In short, I'd have to hear the song to see if it would sound good at a wedding, but I think it's sweet and insightful enough to work at one.

Date: 2006-06-02 03:09 pm (UTC)
From: [identity profile] jaina.livejournal.com
I read it the same as you, always have.

Date: 2006-06-02 08:26 pm (UTC)
ext_10182: Anzo-Berrega Desert (Default)
From: [identity profile] rashaka.livejournal.com
Hearing this from you guys is making me feel better-- I was having a moment of distress because something I loved was totally shot down by someone else. Glad to know I'm not crazy or reading it wrong.
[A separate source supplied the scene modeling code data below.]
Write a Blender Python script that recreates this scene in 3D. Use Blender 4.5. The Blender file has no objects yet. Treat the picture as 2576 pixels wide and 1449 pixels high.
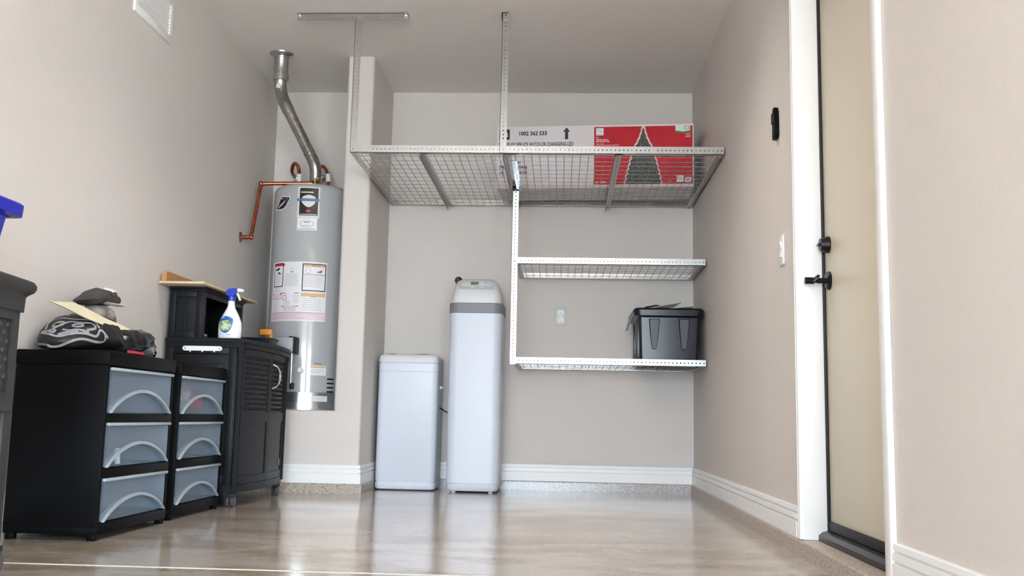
import bpy, bmesh, math, random
from mathutils import Vector, Matrix, noise
from mathutils.bvhtree import BVHTree
random.seed(7)
C = bpy.context.scene.collection
PI = math.pi
H = 2.74

# ------------------------------------------------------------------ camera, sky, lights, exposure
cam_data = bpy.data.cameras.new('camera')
cam_data.sensor_width = 36.0
cam_data.lens = 2474.77 * 36.0 / 2576.0
cam = bpy.data.objects.new('camera', cam_data)
C.objects.link(cam)
_r = Vector((0.99854322, 0.05010197, 0.02003078))
_u = Vector((-0.0132715, -0.1317743, 0.9911909))
_f = Vector((-0.05230016, 0.99001279, 0.13091741))
_m = Matrix((_r, _u, -_f)).transposed().to_4x4()
_m.translation = Vector((-0.87875, -6.67809, 0.47211))
cam.matrix_world = _m
cam_data.clip_start = 0.05
bpy.context.scene.camera = cam

world = bpy.data.worlds.new('sky')
bpy.context.scene.world = world
world.use_nodes = True
_bg = world.node_tree.nodes['Background']
_bg.inputs['Color'].default_value = (0.70, 0.86, 1.0, 1)
_bg.inputs['Strength'].default_value = 27.5
_sd = bpy.data.lights.new('sun', 'SUN'); _sd.energy = 50; _sd.angle = math.radians(0.6); _sd.color = (1.0, 0.96, 0.92)
_so = bpy.data.objects.new('sun', _sd); C.objects.link(_so); _so.location = (0, -14, 12)
_so.rotation_euler = (math.radians(46), 0, math.radians(-14))

def area(name, loc, rot, sx, sy, power, color, portal=False, spread=180):
    d = bpy.data.lights.new(name, 'AREA')
    d.shape = 'RECTANGLE'; d.size = sx; d.size_y = sy
    d.energy = power; d.color = color
    d.spread = math.radians(spread)
    if portal:
        d.cycles.is_portal = True
    o = bpy.data.objects.new(name, d)
    o.location = loc; o.rotation_euler = rot
    C.objects.link(o)
    return o
# openings of the two garage doors behind the camera let the sky in
area('portal_single_door', (-1.4, -11.0, 1.07), (PI/2, 0, 0), 2.4, 2.13, 1, (1, 1, 1), True)
area('portal_double_door', (3.4, -11.0, 1.07), (PI/2, 0, 0), 4.8, 2.13, 1, (1, 1, 1), True)
# long shop light under the ceiling, then an added fill lamp
area('shop_and_fill_lamp', (-1.4, -4.1, 2.655), (0, 0, 0), 1.25, 0.09, 5, (1.0, 0.86, 0.68))
area('shop_and_fill_lamp', (-1.25, -2.5, 2.655), (0, 0, 0), 1.25, 0.09, 15, (1.0, 0.93, 0.86), False, 120)  # added fill aimed down so the floor bounce brightens the ceiling

vs = bpy.context.scene.view_settings
vs.view_transform = 'Standard'
try: vs.look = 'None'
except Exception: pass
vs.exposure = 0.1
vs.gamma = 1.0
vs.use_curve_mapping = False

# ------------------------------------------------------------------ materials
def lin(c):
    return tuple((x/12.92 if x <= 0.04045 else ((x+0.055)/1.055)**2.4) for x in [v/255.0 for v in c])
def mat(name, rgb, rough=0.5, metal=0.0, var=0.0, vscale=8.0, bump=0.0, bscale=60.0, coat=0.0, spec=0.5, rvar=0.0, alpha=1.0, stretch=None, rgb2=None):
    m = bpy.data.materials.new(name); m.use_nodes = True
    nt = m.node_tree; b = nt.nodes['Principled BSDF']
    col = lin(rgb)
    b.inputs['Base Color'].default_value = (*col, 1)
    b.inputs['Roughness'].default_value = rough
    b.inputs['Metallic'].default_value = metal
    b.inputs['Specular IOR Level'].default_value = spec
    b.inputs['Coat Weight'].default_value = coat
    b.inputs['Coat Roughness'].default_value = 0.08
    b.inputs['Alpha'].default_value = alpha
    tc = nt.nodes.new('ShaderNodeTexCoord')
    src = tc.outputs['Object']
    if stretch:
        mp = nt.nodes.new('ShaderNodeMapping'); mp.inputs['Scale'].default_value = stretch
        nt.links.new(src, mp.inputs['Vector']); src = mp.outputs['Vector']
    if var > 0 or rgb2:
        n = nt.nodes.new('ShaderNodeTexNoise'); n.inputs['Scale'].default_value = vscale; n.inputs['Detail'].default_value = 6
        nt.links.new(src, n.inputs['Vector'])
        r = nt.nodes.new('ShaderNodeValToRGB')
        r.color_ramp.elements[0].position = 0.32; r.color_ramp.elements[1].position = 0.68
        if rgb2:
            r.color_ramp.elements[0].color = (*lin(rgb2), 1); r.color_ramp.elements[1].color = (*col, 1)
        else:
            r.color_ramp.elements[0].color = (*[max(0, c*(1-var)) for c in col], 1)
            r.color_ramp.elements[1].color = (*[min(1, c*(1+var)) for c in col], 1)
        nt.links.new(n.outputs['Fac'], r.inputs['Fac'])
        nt.links.new(r.outputs['Color'], b.inputs['Base Color'])
        if rvar > 0:
            mr = nt.nodes.new('ShaderNodeMapRange')
            mr.inputs['From Min'].default_value = 0.3; mr.inputs['From Max'].default_value = 0.7
            mr.inputs['To Min'].default_value = max(0.02, rough-rvar); mr.inputs['To Max'].default_value = rough+rvar
            nt.links.new(n.outputs['Fac'], mr.inputs['Value']); nt.links.new(mr.outputs['Result'], b.inputs['Roughness'])
    if bump > 0:
        n2 = nt.nodes.new('ShaderNodeTexNoise'); n2.inputs['Scale'].default_value = bscale; n2.inputs['Detail'].default_value = 3
        nt.links.new(src, n2.inputs['Vector'])
        bp = nt.nodes.new('ShaderNodeBump'); bp.inputs['Strength'].default_value = bump; bp.inputs['Distance'].default_value = 0.004
        nt.links.new(n2.outputs['Fac'], bp.inputs['Height']); nt.links.new(bp.outputs['Normal'], b.inputs['Normal'])
    return m

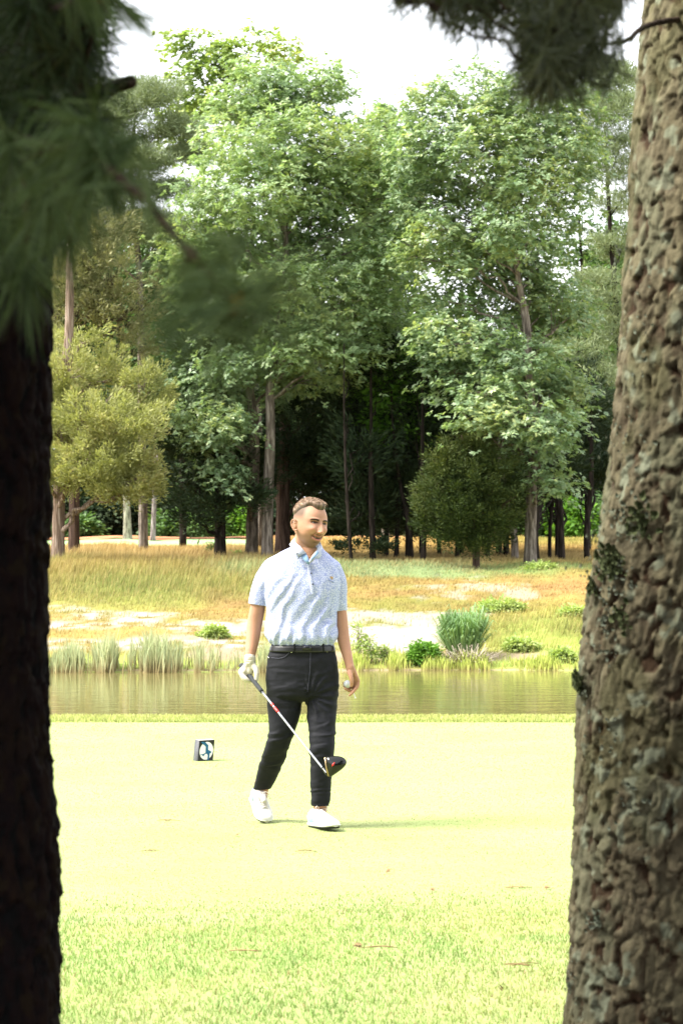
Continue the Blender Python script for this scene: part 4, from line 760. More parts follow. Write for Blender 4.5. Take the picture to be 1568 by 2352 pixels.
# local: x = his left, y = backwards is -; the face looks along local -Y of the world before turning
HS = np.array([1.13, 1.08, 1.03]); HC = H(712, 1203, -.03)
def hw(p):  # head local (x left, y forward, z up) -> world
    p = np.asarray(p, float) * HS; q = np.stack([p[..., 0], -p[..., 1], p[..., 2]], -1); return q @ Mh.T + HC
def hl(v):
    q = (v - HC) @ Mh; return np.stack([q[:, 0], -q[:, 1], q[:, 2]], 1) / HS
def ga(x, z, cx, cz, sx, sz): return np.exp(-((x - cx) / sx) ** 2 - ((z - cz) / sz) ** 2)
def mouth(x): return -.0815 + .0115 * (x / .03) ** 2
def ss(a, b, x): t = np.clip((x - a) / (b - a), 0, 1); return t * t * (3 - 2 * t)
def headgrid(nu=150, nv=120, feats=True):
    th = np.linspace(0, 2 * pi, nu, endpoint=False); ph = np.linspace(0, pi, nv + 2)[1:-1]
    d = np.stack([np.outer(np.sin(ph), np.sin(th)), np.outer(np.sin(ph), np.cos(th)), np.outer(np.cos(ph), np.ones(nu))], -1).reshape(-1, 3)
    d = np.concatenate([d, [[0, 0, 1.]], [[0, 0, -1.]]])
    pw = 2.35; k = (np.abs(d[:, 0]) ** pw + np.abs(d[:, 1]) ** pw + np.abs(d[:, 2]) ** pw) ** (-1 / pw); p = d * k[:, None] * [.073, .094, .123]; p[:, 2] *= np.where(p[:, 2] < 0, 1.075, 1.0)
    x, y, z = p.T.copy(); t = np.clip(-z / .123, 0, 1)
    x = x * (1 - .32 * t ** 1.9) * (1 + .03 * np.exp(-((z - .03) / .04) ** 2)); x = x * (1 - .10 * ss(.2, 1, y / .094) * ss(-.02, .09, z))
    fr = ss(.0, .6, d[:, 1]); y = np.where(y < 0, y * (1 - .5 * ss(.15, .9, t)) * (1.03), y); y = y - .010 * fr * ss(.2, .9, t) * 0 + .006 * fr * ss(.5, 1, t) - .010 * fr * ss(.04, .12, z)
    if feats:
        nz = ss(.014, -.004, z) * ss(-.0625, -.0535, z); nw = .0078 + .0062 * ss(-.01, -.052, z)
        y += fr * (.009 + .022 * ss(.008, -.050, z)) * np.exp(-(x / nw) ** 2) * nz
        for s in (-1, 1):
            y += fr * (.010 * ga(x, z, s * .0135, -.052, .006, .006) - .015 * ga(x, z, s * .030, .000, .015, .011) + .009 * ga(x, z, s * .030, .0165, .020, .006) + .013 * ga(x, z, s * .042, -.036, .018, .016)
                       + .0075 * ga(x, z, s * .030, .0062, .013, .0036) + .0055 * ga(x, z, s * .030, -.0075, .013, .004) - .007 * ga(x - s * (.021 + .010 * ss(-.05, -.08, z)), z + .065, 0, 0, .0035, .014) - .003 * ga(x, z, s * .047, -.075, .012, .02))
        zc = mouth(x); inm = np.exp(-(x / .030) ** 4)
        y += fr * inm * (.0045 * np.exp(-((z - zc - .010) / .0045) ** 2) + .008 * np.exp(-((z - zc + .0115) / .005) ** 2) - .009 * np.exp(-((z - zc) / .0045) ** 2))
        y += fr * (.010 * ga(x, z, 0, -.121, .018, .012) - .005 * ga(x, z, 0, -.103, .016, .005))
    return np.stack([x, y, z], 1), d, (nu, nv)
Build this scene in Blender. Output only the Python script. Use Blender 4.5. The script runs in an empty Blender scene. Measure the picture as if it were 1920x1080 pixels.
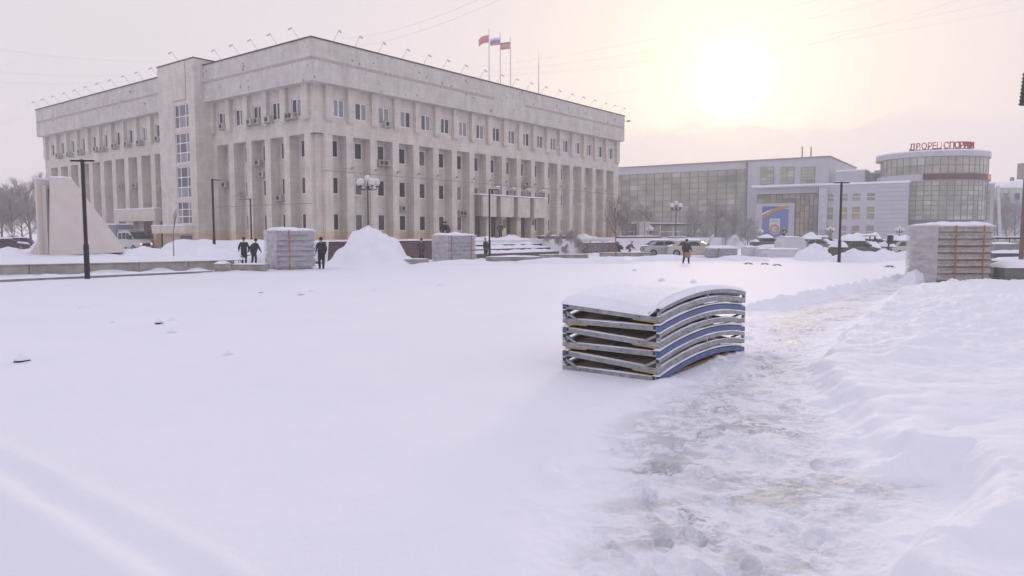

Date: 2006-06-02 04:23 pm (UTC)
From: [identity profile] zebeckras.livejournal.com
I seriously think that song is one of the most beautiful love songs I've ever heard and sometimes it takes my breath away when I hear it. I read it completely the same way you do. The "pedophile" argument doesn't work on me; like you, I think the song is very stream-of-consciousness, it's the kind of thing that you think to yourself when you're just marveling at the fact that you connected with this person, out of a billion people, you've found the one single person in the world who is RIGHT for you and what would have happened if things had been even slightly different?

Technically I know that there may not be just ONE person who is RIGHT for everyone, but there are times when you really feel that way and it's overwhelming. That line always makes me think of my husband, and it's not a line about how even if I were in my sixties and I saw you as a kid I'd make sure we had a relationship, it's about - what if the timing had been wrong? Would I have any idea what I'm missing in my life, would I *feel* it when I saw you, or would I just never ever know? It seems strange to realize that in another world I might pass Dan on the street and never have any idea who he is, not have some form of recognition about how special he is and what a connection we have. The third verse, about the elderly couple dying within a few days of each other, is something I've always heard the way you described - a fumbling way of saying "I don't think I could live without you." Ben Folds's lyrics are so like that - they're never song lyrics, they're usually poetry, sometimes they're actually prose set to music. *is big BF fangirl*

Not that I can't understand the reading your roommate gave, I guess. It just never occurred to me, at all. Oh, well, different strokes. :D

Date: 2006-06-02 08:24 pm (UTC)
ext_10182: Anzo-Berrega Desert (Default)
From: [identity profile] rashaka.livejournal.com
Sounds like you and I are on the same page here. What's weird is that usually this particular friend and I are not only on the same page, but on the same exact paragraph, sometimes the same line. It's interesting to come across something where we react so differently.